**INSTRUCTIONS TO FOLLOW**
Omit the pictures and return every entry exactly as written.

===

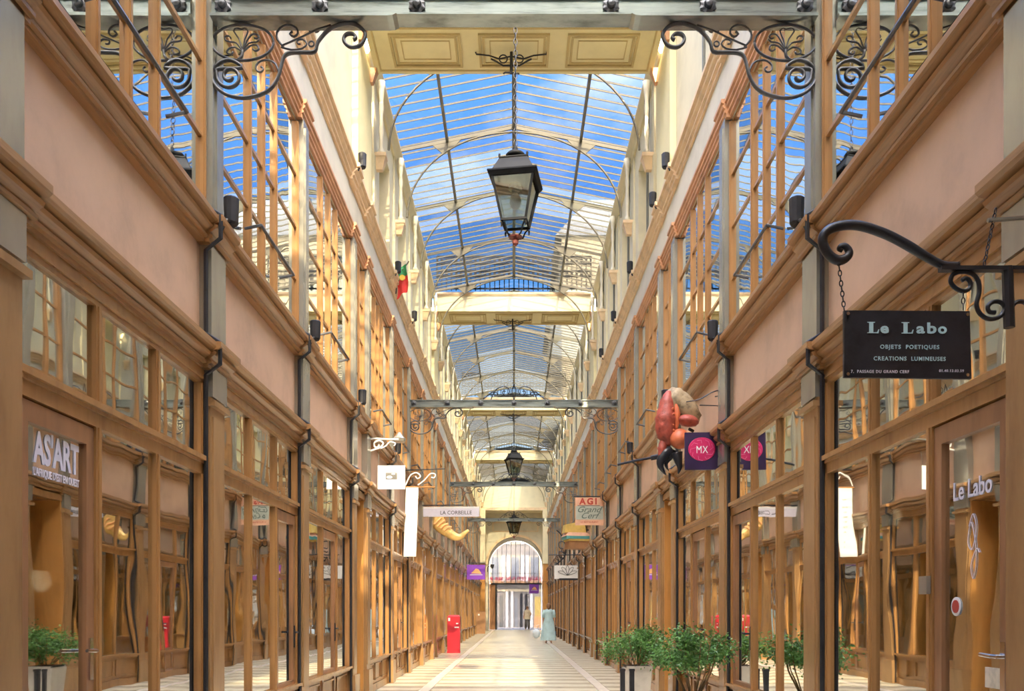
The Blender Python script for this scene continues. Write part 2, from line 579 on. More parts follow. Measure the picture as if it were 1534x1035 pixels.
# ------------------------------------------------------------------ the two long walls
LM = [(0.06, 3.10), (-0.02, 3.10), (-0.02, 3.125), (-0.045, 3.13), (-0.045, 3.15), (-0.03, 3.155), (-0.03, 3.165), (-0.07, 3.19), (-0.08, 3.21), (-0.06, 3.215), (-0.06, 3.225), (-0.10, 3.235), (-0.115, 3.25), (-0.115, 3.285), (0.06, 3.29)]
UM = [(0.06, 4.03), (-0.02, 4.03), (-0.02, 4.055), (-0.045, 4.06), (-0.045, 4.08), (-0.03, 4.085), (-0.03, 4.10), (-0.075, 4.13), (-0.085, 4.15), (-0.06, 4.155), (-0.06, 4.165), (-0.105, 4.175), (-0.12, 4.19), (-0.12, 4.225), (0.06, 4.24)]
C1 = [(0.08, 6.56), (-0.01, 6.56), (-0.01, 6.60), (-0.03, 6.61), (-0.03, 6.63), (-0.02, 6.64), (-0.045, 6.66), (-0.05, 6.68), (-0.035, 6.685), (-0.035, 6.695), (-0.065, 6.71), (-0.065, 6.745), (0.08, 6.75)]
C2 = [(0.08, 7.36), (-0.01, 7.36), (-0.01, 7.40), (-0.04, 7.41), (-0.04, 7.435), (-0.025, 7.44), (-0.07, 7.48), (-0.08, 7.50), (-0.055, 7.505), (-0.055, 7.515), (-0.11, 7.53), (-0.11, 7.58), (0.08, 7.59)]


def shift(prof, dx, dz=0.0, sc_=1.0):
    zc = sum(p[1] for p in prof) / len(prof)
    return [(d + dx if d < 0.05 else d, zc + (z - zc) * sc_) for d, z in prof]


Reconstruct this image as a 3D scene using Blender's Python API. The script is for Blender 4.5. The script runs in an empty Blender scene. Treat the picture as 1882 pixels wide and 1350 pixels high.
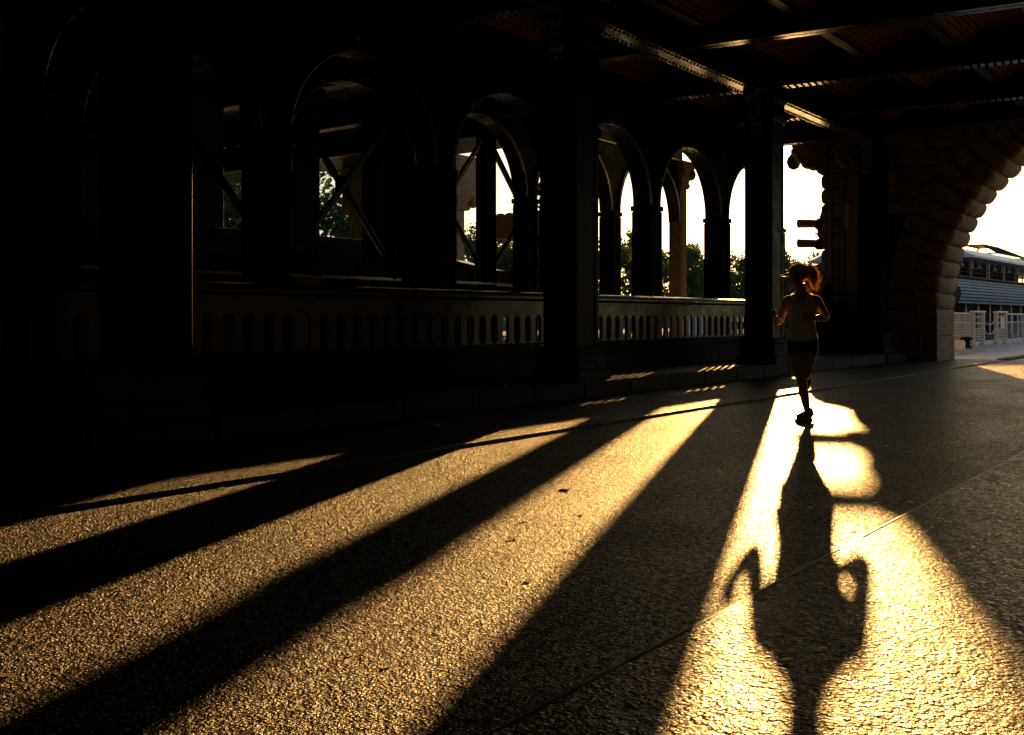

===

**THE ANSWER**
The Blender Python script for this scene continues. Write part 2, from line 579 on. More parts follow. Measure the picture as if it were 1534x1035 pixels.
# ------------------------------------------------------------------ the two long walls
LM = [(0.06, 3.10), (-0.02, 3.10), (-0.02, 3.125), (-0.045, 3.13), (-0.045, 3.15), (-0.03, 3.155), (-0.03, 3.165), (-0.07, 3.19), (-0.08, 3.21), (-0.06, 3.215), (-0.06, 3.225), (-0.10, 3.235), (-0.115, 3.25), (-0.115, 3.285), (0.06, 3.29)]
UM = [(0.06, 4.03), (-0.02, 4.03), (-0.02, 4.055), (-0.045, 4.06), (-0.045, 4.08), (-0.03, 4.085), (-0.03, 4.10), (-0.075, 4.13), (-0.085, 4.15), (-0.06, 4.155), (-0.06, 4.165), (-0.105, 4.175), (-0.12, 4.19), (-0.12, 4.225), (0.06, 4.24)]
C1 = [(0.08, 6.56), (-0.01, 6.56), (-0.01, 6.60), (-0.03, 6.61), (-0.03, 6.63), (-0.02, 6.64), (-0.045, 6.66), (-0.05, 6.68), (-0.035, 6.685), (-0.035, 6.695), (-0.065, 6.71), (-0.065, 6.745), (0.08, 6.75)]
C2 = [(0.08, 7.36), (-0.01, 7.36), (-0.01, 7.40), (-0.04, 7.41), (-0.04, 7.435), (-0.025, 7.44), (-0.07, 7.48), (-0.08, 7.50), (-0.055, 7.505), (-0.055, 7.515), (-0.11, 7.53), (-0.11, 7.58), (0.08, 7.59)]


def shift(prof, dx, dz=0.0, sc_=1.0):
    zc = sum(p[1] for p in prof) / len(prof)
    return [(d + dx if d < 0.05 else d, zc + (z - zc) * sc_) for d, z in prof]


Reconstruct this image as a 3D scene using Blender's Python API. The script is for Blender 4.5. The script runs in an empty Blender scene. Treat the picture as 1882 pixels wide and 1350 pixels high.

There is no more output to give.